Condecoraciones y testosterona

telecinco.es 19/11/2012 00:19

No le cabía una condecoración más. Su uniforme hablaba de grandes hazañas y su curriculum, también. El general David Petraeus tenía, lo que los militares consideran, una impecable hoja de servicios. No había fallado en ninguna de las acciones militares que su país le había encomendado. En todas las guerras que llenan de cadáveres nuestra memoria reciente, había conseguido hacer su trabajo con profesionalidad y ser reconocido por ello. Tal es así que llegó a tener la máxima responsabilidad de los ejércitos y de la Agencia de Inteligencia de su país, de los Estados Unidos de Norteamérica. Era el hombre sin tacha. Pero ya todo eso puede haber quedado para el olvido porque el ser humano que respira debajo de todas esas medallas ha cedido a su testosterona; el sexo ha sido más fuerte que los tanques de Afganistán.

Los hombres tienen un serio problema entre las piernas. Los hombres, por lo visto, están hechos para expandir su simiente por el planeta y así evitar que nuestra especie desaparezca. Los hombres tienen, lo han tenido a lo largo de toda la historia, un arma mortífera que puede con ellos, que muchas veces no controlan. Ellos, los pobres, no pueden evitar seguir un instinto poderoso, irresistible; un instinto que para ser útil muchas veces es ciego. Si no fuera así ¿cómo puede un hombre como Petraeus ser incapaz de prever que aquellos placeres estaban haciéndole correr serios peligros? Él que, sobre el papel, tenía todos los datos, todas las informaciones posibles, fue incapaz de controlar su arma y ahora andará lamiéndose las heridas con absoluto desconcierto. El general ha quedado desnudo frente al mundo y ninguna de esas brillantes condecoraciones es suficientemente grande para tapar la atracción y el erotismo.

Una vez más, el relato que tantas veces hemos conocido, va complicándose conforme pasan los días y los protagonistas se multiplican. Todos acabarán ganando dinero, como dice hoy Mario Vargas Llosa en su artículo de “El País”, pero a mí la que ahora me retiene es Holly.

Holly es la mujer de Petraeus.

Holly que, según opinión de amigos cercanos, es una santa, como su nombre indica, estará pasando malos momentos y me la imagino atando cabos para cuadrar el puzle que la vida le ha colocado delante. Holly, esposa en la sombra del militar brillante, madre de dos hijos que conocerá ella mucho mejor que su marido; Holly, encargada de mantener la intendencia de una familia que no podía vivir de las hazañas bélicas porque como cualquier otra tenía que pagar facturas; Holly, una mujer que se ha dado de bruces con los mensajes de amor que ese hombre ejemplar llevaba enviándose, desde hacía mucho tiempo, con aquella mujer que solo quería escribir una tesis sobre su marido.

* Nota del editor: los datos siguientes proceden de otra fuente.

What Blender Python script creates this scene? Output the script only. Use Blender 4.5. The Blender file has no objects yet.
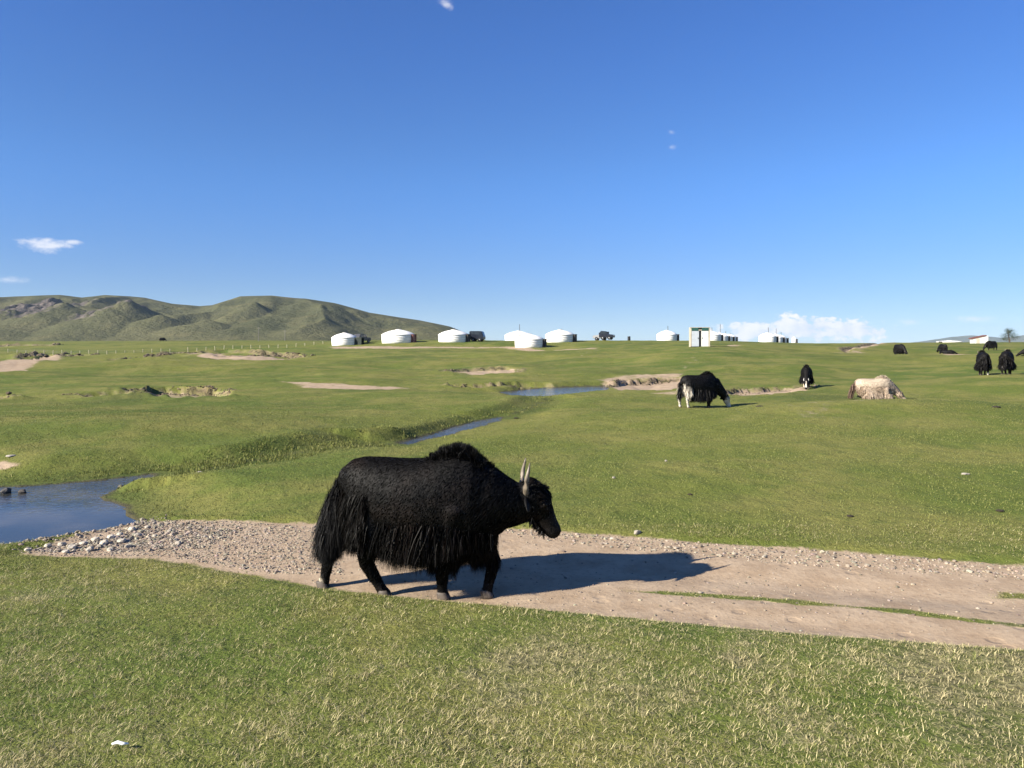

Me la imagino desorientada, como cuando te revuelca una ola en una playa y al salir a la superficie no sabes bien donde encontrar el equilibrio perdido. Recibirá consejos y ayuda, pero nadie mejor que ella sabrá que está siendo una nueva protagonista de la historia eterna: el poder de las hormonas. Ahora Holly tendrá que aprender a vivir otra vida lejos de Irak, de Afganistán, de Haití o Siria; lejos de todo eso que llenó la guerrera de su marido de condecoraciones sin haber logrado encontrar en su cerebro el botón que le permita controlar su arma mortífera, su testosterona.